Saturday, June 30, 2007

US nun's visit opposed by bishop

The Catholic Bishop of Christchurch, Barry Jones, is opposing a visit by a controversial feminist nun from the United States.

He has written to priests saying that next week's visit by Benedictine nun Sister Joan Chittister is unauthorised.

Permission for the event had not been sought or given, and Jones did not want it promoted through Catholic churches.

"The point is that silence generates the misunderstanding that this is all approved, when it's not. I have made my position clear to the priests," he said.

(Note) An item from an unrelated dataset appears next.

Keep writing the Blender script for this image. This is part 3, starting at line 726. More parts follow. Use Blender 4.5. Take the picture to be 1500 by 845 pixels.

Chittister, from Eire, Pennsylvania, has clashed with church authorities internationally over her strong stance on issues such as women's ordination and contraception.

She attended the first Women's Ordination Worldwide Conference in 2000, defying an order by the Vatican.

An independent group of Catholic lay people, the Adult Education Trust, has invited Chittister to Christchurch.

She will speak about spirituality, culture, justice and "God, women and the world".

Jones opposed the visit because he said Chittister did not agree with the Catholic Church's teachings.

"I don't see how I, as a bishop, can advance the teachings of the Catholic Church by appearing to condone other views," he said.

High-profile Sister Pauline O'Regan, of the Sisters of Mercy, backs Chittister's visit and was surprised by Jones's stance.

"It sort of sounds like censorship, doesn't it?" O'Regan said. "I think she has a very loving attitude towards challenging the church in matters where it needs to look at itself. She should not be feared. She's a very, very spiritual woman."

O'Regan and her colleagues had studied Chittister's more than 30 books and knew her teachings well.

"Sure, she challenges various things within the church, but then so do a great number of other people. Jesus challenged the leaders of his religious era," said O'Regan.

"It makes me wonder if he (Jones) has read her books and articles that she has written. In my opinion, people have the capacity to judge for themselves."

Trust co-ordinator Kevin Gallagher said most of the group's events over the past seven years had been supported by the diocese.

"It's just the odd one. We understand the position of the diocese if they choose not to. It's their choice," he said.

"I personally have a lot of respect for Bishop Barry. The heart of Catholic teaching is very much in the area of justice and social concern. She (Chittister) is very much about these issues, such as the Iraq war and the gun lobby. People are free to come if they want to."

The lectures are at St Margaret's College Chapel in Merivale on Friday and Saturday.